Mas, como cuido enfatizar, a demanda, considerada a relação jurídico-material com base na qual a causa de pedir está fundada, não versa sobre o direito constitucional de permanecer associado, senão que a demanda tem como suporte a relação jurídico-material que diz respeito a serviços prestados pela associação em prol do loteamento e dos quais o réu como proprietário beneficiou-se, e que por eles deve arcar, portanto.

Não se trata de um conflito entre princípios constitucionais porque a demanda não controverte sobre uma forma de extrair de seu conteúdo e alcance algo que deva ser realizado em maior ou menor medida, seja quanto ao direito constitucional da liberdade de associação, seja quanto à função social da propriedade, sobretudo se considerarmos a precisa distinção que JOSÉ AFONSO DA SILVA faz em sua obra “Comentário Contextual à Constituição”, entre o sentido que se deve dar à expressão jurídica “função social da propriedade”, que diz respeito diretamente à propriedade, e o sentido a ser dado aos sistemas de limitação da propriedade, estes relativos à pessoa do proprietário.

A associação de moradores em loteamento apresenta, é certo, particularidades, mas cada associação as apresenta em maior ou menor grau, e esse aspecto não pode atuar como elemento de discrímem quando em questão o direito constitucional de permanecer associado, direito subjetivo que, sublinho, não suporta restrição.

O que de fato particulariza a associação de moradores em loteamento não está nela, mas no que fundamenta a causa de pedir da ação que promove; ou seja, é a relação jurídico-material em questão na demanda que deve ser atentamente considerada. Pois que se a causa de pedir da demanda funda-se em encargos que foram criados e se destinam à manutenção da própria associação, então o morador, uma vez tendo manifestado a vontade de não permanecer associado, não está mais a partir dessa declaração de vontade obrigado a suportar tais encargos.

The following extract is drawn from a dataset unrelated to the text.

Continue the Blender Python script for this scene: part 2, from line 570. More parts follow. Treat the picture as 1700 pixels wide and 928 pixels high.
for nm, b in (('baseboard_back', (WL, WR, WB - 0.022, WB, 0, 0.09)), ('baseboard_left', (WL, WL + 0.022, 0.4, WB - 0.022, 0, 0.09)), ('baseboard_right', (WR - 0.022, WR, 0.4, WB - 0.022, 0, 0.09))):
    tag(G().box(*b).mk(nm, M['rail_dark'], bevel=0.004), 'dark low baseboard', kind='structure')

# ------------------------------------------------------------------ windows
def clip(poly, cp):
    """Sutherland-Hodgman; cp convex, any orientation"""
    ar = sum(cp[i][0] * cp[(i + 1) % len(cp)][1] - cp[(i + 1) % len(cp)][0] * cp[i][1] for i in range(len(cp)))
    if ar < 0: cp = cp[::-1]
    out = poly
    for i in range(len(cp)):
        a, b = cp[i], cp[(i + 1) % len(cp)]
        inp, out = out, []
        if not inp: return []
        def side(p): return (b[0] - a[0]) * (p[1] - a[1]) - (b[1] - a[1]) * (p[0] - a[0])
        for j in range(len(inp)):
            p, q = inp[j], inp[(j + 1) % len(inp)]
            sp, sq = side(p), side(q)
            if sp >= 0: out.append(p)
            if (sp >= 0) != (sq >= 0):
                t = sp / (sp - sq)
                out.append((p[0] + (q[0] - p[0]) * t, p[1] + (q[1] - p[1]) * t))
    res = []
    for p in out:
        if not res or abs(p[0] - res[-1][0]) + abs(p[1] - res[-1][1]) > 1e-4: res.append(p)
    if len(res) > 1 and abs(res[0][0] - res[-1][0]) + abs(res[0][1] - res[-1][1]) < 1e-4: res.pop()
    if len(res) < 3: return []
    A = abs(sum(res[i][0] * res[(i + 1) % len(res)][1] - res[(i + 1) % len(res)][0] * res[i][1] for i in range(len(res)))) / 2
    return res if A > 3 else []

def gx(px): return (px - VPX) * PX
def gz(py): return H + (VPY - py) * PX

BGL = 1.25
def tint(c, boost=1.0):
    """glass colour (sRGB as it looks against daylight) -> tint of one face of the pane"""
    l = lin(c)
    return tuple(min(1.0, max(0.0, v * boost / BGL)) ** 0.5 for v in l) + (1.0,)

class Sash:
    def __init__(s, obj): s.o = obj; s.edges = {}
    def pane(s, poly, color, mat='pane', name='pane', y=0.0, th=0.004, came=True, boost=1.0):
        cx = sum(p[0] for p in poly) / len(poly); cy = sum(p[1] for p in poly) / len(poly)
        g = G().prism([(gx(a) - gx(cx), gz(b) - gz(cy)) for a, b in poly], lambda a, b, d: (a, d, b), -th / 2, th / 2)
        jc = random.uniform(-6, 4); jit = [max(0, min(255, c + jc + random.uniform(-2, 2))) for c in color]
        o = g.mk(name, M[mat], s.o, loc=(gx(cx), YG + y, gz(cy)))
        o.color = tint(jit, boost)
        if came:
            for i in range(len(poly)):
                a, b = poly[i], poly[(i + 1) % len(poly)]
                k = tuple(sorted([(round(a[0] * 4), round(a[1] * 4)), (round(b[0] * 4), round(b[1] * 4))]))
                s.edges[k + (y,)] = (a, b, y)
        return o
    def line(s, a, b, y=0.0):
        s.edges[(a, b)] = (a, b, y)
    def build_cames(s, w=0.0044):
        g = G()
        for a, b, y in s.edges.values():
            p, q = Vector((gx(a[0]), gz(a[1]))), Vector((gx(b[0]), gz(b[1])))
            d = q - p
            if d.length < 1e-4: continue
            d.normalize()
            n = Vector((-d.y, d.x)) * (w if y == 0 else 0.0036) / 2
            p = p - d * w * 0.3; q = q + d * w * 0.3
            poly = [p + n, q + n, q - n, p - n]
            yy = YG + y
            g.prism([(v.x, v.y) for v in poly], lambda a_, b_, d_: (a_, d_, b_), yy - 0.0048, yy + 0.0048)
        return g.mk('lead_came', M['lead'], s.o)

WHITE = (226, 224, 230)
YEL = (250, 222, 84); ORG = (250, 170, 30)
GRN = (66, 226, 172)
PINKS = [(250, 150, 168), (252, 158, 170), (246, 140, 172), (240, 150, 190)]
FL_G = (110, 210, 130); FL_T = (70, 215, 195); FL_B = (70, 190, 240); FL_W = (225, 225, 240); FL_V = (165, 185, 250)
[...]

Mas se os encargos dizem respeito, como no caso presente, a serviços dos quais se beneficiou como morador do loteamento, tanto quanto sucede a qualquer outro morador, nesse caso é irrelevante esteja o réu associado ou não, porque a sua condição na demanda, ditada pela relação jurídico-material e pela causa de pedir, não é a de associado, mas a de proprietário que se beneficiou dos serviços, e que por eles deve pagar conforme a sua quota-parte. Enfatiza LIEBMAN que as condições da ação são elementos extraídos diretamente da relação jurídico-material, e particularmente com a legitimação para a causa isso se mostra mais nítido, e como é exemplo esta ação, em que o réu não está a ser demandado porque é associado, senão porque é proprietário e beneficiado pelos serviços remunerados pelos encargos que a autora lhe está legitimamente a exigir. Essa a causa de pedir, essa é a relação jurídico-material sobre a qual a demanda está estrutura.

Por tais razões, e com todo o respeito que merecem as posições em contrário, meu voto, na questão em que está circunscrita a divergência, é no sentido de se desprover o recurso de apelação, porque entender que o réu, beneficiado pelos serviços que remuneram os encargos cobrados pela autora, por eles deve responder nos termos do pedido.